実質においても、やはり近いところがあります。例えば物理学が物理学的「真理」を探究するものであり、またそれが可能かつなされてきたのに対し、法学にはそれが「不可能」だと(おそらく、学者もみんな)思われているのではないかと思います。これを端的に表す言葉があります。それは「法律が改正されれば図書館1つ分の蔵書が無価値になる」というものです。
もっとも、この言葉は、日本では現実には妥当していません。そもそも、日本が現代法(西洋法)を手に入れたのは、明治中期です。たかだか150年弱の歴史しかないのです。しかも、民法や刑法といった基本法典は、明治に制定されてから、形は変えつつも、大まかな根本思想は変えずに現在に至っています。そのため、非常に古い、例えば民法起草者の一人である梅謙次郎博士の『民法要義』などは現在でも引用されることがあります。したがって、日本ではまだ、この言葉を実感あるものだとは思われていないのかもしれません。

過去には、川島武宜博士により書かれた「科学としての法律学」というタイトルの論文が書かれています(この論文が登載されたもっとも新しいものとしては、同『「科学としての法律学」とその発展』(岩波書店・1987))。そこで川島博士は、法律学の科学性に疑問を呈され、またドイツでも、ハンス・ケルゼンの手による『純粋法学(Reine Rechtslehre)』という本で法学の科学性が追求されました。
しかし、それでも、いまだ法学は「科学性」を手に入れたとは必ずしも言えません。
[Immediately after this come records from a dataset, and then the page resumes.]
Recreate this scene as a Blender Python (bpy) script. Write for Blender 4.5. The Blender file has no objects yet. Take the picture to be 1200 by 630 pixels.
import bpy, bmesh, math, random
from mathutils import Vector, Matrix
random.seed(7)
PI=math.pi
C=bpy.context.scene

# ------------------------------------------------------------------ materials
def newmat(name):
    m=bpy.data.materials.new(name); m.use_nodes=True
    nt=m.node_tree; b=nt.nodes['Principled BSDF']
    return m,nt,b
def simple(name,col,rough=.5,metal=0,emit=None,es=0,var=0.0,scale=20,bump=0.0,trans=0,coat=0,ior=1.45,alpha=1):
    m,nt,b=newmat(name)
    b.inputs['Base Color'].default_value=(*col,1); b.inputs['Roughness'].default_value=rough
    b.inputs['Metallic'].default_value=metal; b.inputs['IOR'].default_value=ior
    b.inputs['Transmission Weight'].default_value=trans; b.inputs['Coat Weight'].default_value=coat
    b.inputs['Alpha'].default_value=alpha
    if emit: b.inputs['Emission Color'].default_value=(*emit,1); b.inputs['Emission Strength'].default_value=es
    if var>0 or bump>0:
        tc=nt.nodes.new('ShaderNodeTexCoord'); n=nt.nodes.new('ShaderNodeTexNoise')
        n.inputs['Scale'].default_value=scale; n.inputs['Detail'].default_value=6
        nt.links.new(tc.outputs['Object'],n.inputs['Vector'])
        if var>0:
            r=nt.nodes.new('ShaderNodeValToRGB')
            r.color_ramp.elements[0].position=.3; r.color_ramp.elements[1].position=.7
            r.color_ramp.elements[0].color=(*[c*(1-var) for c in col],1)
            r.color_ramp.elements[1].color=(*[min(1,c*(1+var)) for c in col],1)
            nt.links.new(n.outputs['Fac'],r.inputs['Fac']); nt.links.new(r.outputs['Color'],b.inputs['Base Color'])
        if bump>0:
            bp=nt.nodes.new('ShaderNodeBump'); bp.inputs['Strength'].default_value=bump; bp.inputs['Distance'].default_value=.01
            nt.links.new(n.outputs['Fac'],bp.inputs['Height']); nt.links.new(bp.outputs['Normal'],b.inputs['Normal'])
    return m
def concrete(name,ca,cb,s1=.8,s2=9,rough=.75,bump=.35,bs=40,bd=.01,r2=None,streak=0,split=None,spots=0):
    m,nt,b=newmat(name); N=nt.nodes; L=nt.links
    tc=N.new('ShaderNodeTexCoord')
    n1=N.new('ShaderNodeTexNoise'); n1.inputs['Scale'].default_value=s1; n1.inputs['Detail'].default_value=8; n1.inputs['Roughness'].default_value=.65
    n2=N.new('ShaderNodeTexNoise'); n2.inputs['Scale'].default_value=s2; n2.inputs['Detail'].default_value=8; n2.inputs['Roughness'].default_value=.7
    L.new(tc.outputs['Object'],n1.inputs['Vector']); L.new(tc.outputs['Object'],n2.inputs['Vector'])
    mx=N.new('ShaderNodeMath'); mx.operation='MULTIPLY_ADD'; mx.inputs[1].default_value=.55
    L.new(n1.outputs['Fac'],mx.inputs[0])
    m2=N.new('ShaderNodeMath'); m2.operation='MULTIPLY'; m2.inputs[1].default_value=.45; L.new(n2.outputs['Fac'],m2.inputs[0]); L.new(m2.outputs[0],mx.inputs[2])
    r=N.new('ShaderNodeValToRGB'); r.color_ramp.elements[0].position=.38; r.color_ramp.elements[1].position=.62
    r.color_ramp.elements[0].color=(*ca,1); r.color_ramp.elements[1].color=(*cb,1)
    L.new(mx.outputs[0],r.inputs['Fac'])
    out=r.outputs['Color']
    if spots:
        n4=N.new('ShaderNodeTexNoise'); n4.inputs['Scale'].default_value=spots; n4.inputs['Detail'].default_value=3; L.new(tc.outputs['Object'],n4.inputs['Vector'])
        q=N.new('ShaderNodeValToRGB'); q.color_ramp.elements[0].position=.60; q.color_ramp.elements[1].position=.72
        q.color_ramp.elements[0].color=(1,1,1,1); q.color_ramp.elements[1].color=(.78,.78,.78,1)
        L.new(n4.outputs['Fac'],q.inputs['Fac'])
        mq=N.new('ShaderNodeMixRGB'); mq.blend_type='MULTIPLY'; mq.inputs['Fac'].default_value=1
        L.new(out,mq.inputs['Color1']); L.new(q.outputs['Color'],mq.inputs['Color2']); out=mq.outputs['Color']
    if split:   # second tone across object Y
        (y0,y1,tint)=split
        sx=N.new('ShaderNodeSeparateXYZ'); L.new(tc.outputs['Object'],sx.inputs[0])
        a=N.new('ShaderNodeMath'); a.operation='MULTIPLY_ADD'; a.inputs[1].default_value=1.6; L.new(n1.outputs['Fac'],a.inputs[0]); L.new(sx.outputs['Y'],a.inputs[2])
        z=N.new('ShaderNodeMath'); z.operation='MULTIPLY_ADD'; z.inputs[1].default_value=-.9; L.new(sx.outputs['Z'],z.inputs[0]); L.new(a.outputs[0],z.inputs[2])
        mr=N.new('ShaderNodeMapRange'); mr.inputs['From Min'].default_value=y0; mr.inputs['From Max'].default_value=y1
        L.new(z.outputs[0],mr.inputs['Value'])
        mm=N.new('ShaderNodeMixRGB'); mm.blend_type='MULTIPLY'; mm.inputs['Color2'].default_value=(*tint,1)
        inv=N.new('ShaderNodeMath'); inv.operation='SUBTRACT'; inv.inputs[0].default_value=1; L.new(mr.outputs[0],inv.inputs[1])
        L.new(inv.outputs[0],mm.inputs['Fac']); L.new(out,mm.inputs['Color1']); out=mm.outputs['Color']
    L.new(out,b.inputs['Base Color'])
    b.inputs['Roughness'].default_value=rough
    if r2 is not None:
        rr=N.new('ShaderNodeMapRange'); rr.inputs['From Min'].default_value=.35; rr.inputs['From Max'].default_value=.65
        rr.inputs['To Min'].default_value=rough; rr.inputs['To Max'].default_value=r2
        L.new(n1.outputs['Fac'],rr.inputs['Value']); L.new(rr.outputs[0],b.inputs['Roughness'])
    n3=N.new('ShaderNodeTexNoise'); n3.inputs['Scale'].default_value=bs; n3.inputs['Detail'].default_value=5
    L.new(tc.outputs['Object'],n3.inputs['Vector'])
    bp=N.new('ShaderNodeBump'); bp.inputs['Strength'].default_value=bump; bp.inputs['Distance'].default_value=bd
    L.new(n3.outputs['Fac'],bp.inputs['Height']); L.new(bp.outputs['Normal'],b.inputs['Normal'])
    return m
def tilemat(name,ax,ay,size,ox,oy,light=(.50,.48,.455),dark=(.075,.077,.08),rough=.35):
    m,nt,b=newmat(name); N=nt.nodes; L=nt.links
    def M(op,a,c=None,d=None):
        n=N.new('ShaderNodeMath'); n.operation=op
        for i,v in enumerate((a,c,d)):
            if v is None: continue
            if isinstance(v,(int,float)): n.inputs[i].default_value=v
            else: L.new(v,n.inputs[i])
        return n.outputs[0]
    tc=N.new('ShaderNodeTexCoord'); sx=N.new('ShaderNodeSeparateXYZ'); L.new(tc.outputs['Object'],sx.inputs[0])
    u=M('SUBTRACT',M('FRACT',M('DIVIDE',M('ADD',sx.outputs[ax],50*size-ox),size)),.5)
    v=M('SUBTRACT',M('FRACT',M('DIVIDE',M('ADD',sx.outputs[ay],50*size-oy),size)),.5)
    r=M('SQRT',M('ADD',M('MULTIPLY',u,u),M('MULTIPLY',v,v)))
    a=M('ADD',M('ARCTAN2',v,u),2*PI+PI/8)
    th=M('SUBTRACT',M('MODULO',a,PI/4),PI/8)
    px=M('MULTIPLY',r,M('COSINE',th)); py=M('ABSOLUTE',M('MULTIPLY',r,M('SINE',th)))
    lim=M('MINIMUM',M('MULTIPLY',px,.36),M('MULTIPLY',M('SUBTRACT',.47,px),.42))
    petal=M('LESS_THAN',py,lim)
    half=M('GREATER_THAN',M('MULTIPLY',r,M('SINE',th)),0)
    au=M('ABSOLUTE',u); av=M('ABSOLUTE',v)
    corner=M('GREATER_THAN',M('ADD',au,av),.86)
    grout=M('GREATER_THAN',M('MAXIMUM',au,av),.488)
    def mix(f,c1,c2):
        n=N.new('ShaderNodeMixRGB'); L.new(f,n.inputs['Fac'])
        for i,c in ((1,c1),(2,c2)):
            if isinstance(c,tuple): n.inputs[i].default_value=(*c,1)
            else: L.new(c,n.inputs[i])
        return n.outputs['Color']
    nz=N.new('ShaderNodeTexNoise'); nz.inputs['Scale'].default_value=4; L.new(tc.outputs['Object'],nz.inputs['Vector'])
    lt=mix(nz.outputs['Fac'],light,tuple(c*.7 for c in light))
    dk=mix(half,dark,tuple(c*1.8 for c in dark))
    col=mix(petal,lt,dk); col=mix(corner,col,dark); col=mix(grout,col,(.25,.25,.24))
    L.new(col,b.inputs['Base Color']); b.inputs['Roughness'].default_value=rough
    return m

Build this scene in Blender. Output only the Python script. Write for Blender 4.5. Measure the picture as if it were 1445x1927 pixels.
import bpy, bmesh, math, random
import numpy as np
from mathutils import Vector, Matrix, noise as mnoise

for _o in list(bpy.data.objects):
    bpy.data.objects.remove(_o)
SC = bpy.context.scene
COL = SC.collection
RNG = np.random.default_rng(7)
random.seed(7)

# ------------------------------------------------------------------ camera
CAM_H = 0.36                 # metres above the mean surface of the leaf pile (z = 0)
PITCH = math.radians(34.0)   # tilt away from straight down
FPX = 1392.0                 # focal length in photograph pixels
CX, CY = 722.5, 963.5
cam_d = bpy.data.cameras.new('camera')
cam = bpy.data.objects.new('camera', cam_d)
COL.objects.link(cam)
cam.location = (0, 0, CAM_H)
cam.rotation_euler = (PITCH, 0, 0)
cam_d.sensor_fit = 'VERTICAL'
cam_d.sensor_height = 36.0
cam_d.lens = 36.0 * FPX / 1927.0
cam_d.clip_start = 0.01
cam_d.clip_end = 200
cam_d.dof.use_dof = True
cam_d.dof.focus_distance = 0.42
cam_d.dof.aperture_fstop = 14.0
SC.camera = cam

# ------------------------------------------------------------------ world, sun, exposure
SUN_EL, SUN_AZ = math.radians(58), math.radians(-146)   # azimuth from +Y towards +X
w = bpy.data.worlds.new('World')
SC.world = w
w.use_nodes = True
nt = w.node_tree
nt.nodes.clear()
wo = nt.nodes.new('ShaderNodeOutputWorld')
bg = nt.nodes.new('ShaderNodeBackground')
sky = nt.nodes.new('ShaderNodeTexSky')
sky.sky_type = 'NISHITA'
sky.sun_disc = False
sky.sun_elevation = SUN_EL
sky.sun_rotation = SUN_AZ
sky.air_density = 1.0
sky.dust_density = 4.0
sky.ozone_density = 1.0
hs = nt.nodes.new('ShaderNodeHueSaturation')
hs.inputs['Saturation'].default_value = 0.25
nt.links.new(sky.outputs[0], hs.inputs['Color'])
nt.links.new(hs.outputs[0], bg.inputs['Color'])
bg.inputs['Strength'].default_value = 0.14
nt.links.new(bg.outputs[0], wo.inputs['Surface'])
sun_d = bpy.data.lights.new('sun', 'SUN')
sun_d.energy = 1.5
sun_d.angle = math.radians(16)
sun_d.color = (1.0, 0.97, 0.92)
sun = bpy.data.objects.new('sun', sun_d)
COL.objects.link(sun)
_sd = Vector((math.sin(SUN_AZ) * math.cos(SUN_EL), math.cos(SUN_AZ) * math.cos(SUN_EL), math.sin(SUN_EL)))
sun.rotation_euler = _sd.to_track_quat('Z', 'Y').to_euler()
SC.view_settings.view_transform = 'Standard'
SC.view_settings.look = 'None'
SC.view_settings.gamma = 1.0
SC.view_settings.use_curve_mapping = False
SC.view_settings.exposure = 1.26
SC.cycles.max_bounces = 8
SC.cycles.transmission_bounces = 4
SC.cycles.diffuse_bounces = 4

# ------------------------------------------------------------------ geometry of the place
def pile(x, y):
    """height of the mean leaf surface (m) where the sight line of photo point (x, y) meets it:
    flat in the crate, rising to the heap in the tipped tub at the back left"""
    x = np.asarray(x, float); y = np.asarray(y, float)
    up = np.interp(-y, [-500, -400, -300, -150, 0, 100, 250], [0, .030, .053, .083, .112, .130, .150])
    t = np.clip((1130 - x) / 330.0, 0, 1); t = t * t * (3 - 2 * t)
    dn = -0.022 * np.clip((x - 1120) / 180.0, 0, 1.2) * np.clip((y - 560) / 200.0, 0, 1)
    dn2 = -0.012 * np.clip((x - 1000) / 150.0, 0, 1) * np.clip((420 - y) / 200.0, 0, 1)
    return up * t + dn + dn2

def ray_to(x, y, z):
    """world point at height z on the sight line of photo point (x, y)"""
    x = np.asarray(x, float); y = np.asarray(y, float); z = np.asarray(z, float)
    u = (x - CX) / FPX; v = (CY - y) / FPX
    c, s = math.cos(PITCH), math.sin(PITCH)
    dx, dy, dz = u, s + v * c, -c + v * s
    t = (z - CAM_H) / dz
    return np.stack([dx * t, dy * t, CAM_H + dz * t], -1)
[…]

例えば、契約の成立に意思理論を持ち出すことが「必然」なのか、あるいは、罪刑法定主義は「必然」なのか、民事不法行為法や刑事実体法において「責任主義」が「必然」のものなのかは、まさに一定の命題を「受け入れられる」かどうかにかかっており、そこから回答が決せられるものです。唯一無二の真理などない。ただあるのは、法実践の集積のみです。その法実践もまた事実ではあるけれども、真理ではありません。

刑法における現在の東大学派の祖ともいうべき小野清一郎博士は「法は基本的に倫理的なもの、倫理によって底礎されたものである」と明言しました(例えば、「法の美学」『刑法と法哲学』(有斐閣・1971)15ページ)。そして、小野博士はその倫理が歴史的・文化的なものであり、風土的・時代的にその内容を異にしているとして、普遍的なものであることを否定しています。私はこれとは少し異なる立場に立ちますが、そうはいっても、法が歴史的に形成されてきたという一事だけを見ても、法的真理などというものの存在に疑問を持たざるを得ません。

いまだ十分な解答を得られていませんが、少なくとも、法解釈学にとって、条文とは基本的に墨守すべきものであり(もっとも、より高次の法理念のために条文が死文化されることもあり、実際に墨守されているのは、そういった法理念かもしれません)、その意味で、法典(法理念)は聖書と差がないことはどうやら認めざるを得ないようです。ただ、それでも、現状と法典が乖離し出せば、それを整合するように改正や新設が検討されるのであり、決して動くことのない聖書とはその点で趣を異にするのです。